This is from the Department of Who-could-have-seen-this-coming:

As a reaction to a change in Spanish copyright law (Article 32.2) effectively requiring payment for the right to link to newspapers, for example as part of a news aggregator, Google has announced today it is going to shut down “Google News” in Spain and will remove links to articles in Spanish newspaper from the remaining News services by December 16. This action resembles the chain of events that have occurred in Germany after the introduction of a differently worded but in essence similar law (“Presseverleger-Leistungsschutzrecht”).

There is no reason to assume this will be the last search service shut down and presumably the beginning of a series of lawsuits involving publishers, collecting societies and alleged infringers of this Spanish copyright law and the German Presseverleger-Leistungsschutzrecht. So far, the scorecard of these laws is entirely negative to users, publishers, journalists and even collecting societies, with one notable exception: Copyright lawyers will have plenty of income for the foreseeable future.

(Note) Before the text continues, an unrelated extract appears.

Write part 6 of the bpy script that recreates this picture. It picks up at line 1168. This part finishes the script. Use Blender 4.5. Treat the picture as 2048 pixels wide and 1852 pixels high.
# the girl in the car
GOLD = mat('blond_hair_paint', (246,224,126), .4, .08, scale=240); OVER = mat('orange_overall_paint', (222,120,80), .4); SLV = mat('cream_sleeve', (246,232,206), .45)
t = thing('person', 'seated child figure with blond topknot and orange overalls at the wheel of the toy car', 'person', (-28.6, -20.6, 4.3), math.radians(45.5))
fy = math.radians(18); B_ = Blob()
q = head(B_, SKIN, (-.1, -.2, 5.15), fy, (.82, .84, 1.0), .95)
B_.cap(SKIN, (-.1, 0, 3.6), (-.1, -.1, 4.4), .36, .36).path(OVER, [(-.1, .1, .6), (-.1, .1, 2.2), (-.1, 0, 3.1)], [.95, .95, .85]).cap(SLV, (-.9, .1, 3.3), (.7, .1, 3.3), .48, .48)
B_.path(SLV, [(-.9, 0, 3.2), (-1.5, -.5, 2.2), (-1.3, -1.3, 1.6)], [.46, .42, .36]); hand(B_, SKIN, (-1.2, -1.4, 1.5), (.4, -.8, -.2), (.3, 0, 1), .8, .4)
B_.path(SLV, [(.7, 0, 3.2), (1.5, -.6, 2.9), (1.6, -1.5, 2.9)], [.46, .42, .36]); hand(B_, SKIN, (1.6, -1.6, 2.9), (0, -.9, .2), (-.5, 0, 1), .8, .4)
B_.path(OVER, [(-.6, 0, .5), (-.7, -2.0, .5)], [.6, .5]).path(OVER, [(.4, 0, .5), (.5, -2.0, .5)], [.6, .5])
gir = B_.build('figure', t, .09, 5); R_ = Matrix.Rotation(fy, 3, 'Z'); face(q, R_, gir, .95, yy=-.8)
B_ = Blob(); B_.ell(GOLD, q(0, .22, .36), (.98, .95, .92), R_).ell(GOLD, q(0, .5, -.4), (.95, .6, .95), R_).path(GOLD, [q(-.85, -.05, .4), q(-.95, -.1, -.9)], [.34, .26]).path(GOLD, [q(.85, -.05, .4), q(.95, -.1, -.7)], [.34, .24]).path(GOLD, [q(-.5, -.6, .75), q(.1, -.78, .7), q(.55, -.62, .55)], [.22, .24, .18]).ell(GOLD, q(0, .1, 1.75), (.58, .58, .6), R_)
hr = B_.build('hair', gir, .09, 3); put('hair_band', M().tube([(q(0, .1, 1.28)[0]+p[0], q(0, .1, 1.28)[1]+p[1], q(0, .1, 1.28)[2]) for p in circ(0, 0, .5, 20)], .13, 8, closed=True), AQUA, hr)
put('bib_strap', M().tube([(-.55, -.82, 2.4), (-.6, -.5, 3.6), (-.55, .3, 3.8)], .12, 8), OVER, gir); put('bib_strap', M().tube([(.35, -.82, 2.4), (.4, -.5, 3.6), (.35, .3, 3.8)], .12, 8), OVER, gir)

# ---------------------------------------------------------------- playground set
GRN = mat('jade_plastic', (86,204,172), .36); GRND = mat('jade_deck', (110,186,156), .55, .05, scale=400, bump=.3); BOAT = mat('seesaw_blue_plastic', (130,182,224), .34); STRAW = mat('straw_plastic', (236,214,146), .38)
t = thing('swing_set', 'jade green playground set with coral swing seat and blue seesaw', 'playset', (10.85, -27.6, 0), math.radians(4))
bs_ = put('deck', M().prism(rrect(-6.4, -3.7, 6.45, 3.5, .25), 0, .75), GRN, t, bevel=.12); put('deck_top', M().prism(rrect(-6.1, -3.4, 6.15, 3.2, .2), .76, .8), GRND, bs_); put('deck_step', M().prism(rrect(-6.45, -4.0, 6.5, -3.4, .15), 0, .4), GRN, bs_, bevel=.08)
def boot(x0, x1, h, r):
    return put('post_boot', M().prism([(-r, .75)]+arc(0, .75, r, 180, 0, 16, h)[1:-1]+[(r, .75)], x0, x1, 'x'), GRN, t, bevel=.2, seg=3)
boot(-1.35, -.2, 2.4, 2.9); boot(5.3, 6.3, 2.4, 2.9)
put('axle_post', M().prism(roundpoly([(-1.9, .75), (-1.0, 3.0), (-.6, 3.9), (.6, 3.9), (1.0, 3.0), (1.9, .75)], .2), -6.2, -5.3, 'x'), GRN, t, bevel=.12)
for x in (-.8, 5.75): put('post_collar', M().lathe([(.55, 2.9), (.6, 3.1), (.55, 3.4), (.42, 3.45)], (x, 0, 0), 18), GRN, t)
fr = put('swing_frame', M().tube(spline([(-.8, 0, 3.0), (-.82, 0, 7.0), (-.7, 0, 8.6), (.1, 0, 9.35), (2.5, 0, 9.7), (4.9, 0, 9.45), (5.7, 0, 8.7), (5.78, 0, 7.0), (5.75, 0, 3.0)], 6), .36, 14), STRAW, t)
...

While Google’s pockets are deep enough to engage in such a trench warfare of lawsuits and selective shutdown of services (among other things thanks to a working business model and astonishingly legal arrangements with some states to pay little or no taxes), smaller companies and especially startups might not be lucky to survive this war of hyperlinks.

At a time when it has never been easier to deliver data to a huge global audience, a number of countries are introducing artificial barriers to content and to tools that allow its discovery.

At the same time the European Parliament is debating the discomfort about and relief to monopolies in the online world, these laws disproportionally hurt anyone except the behemoths of the internet economy.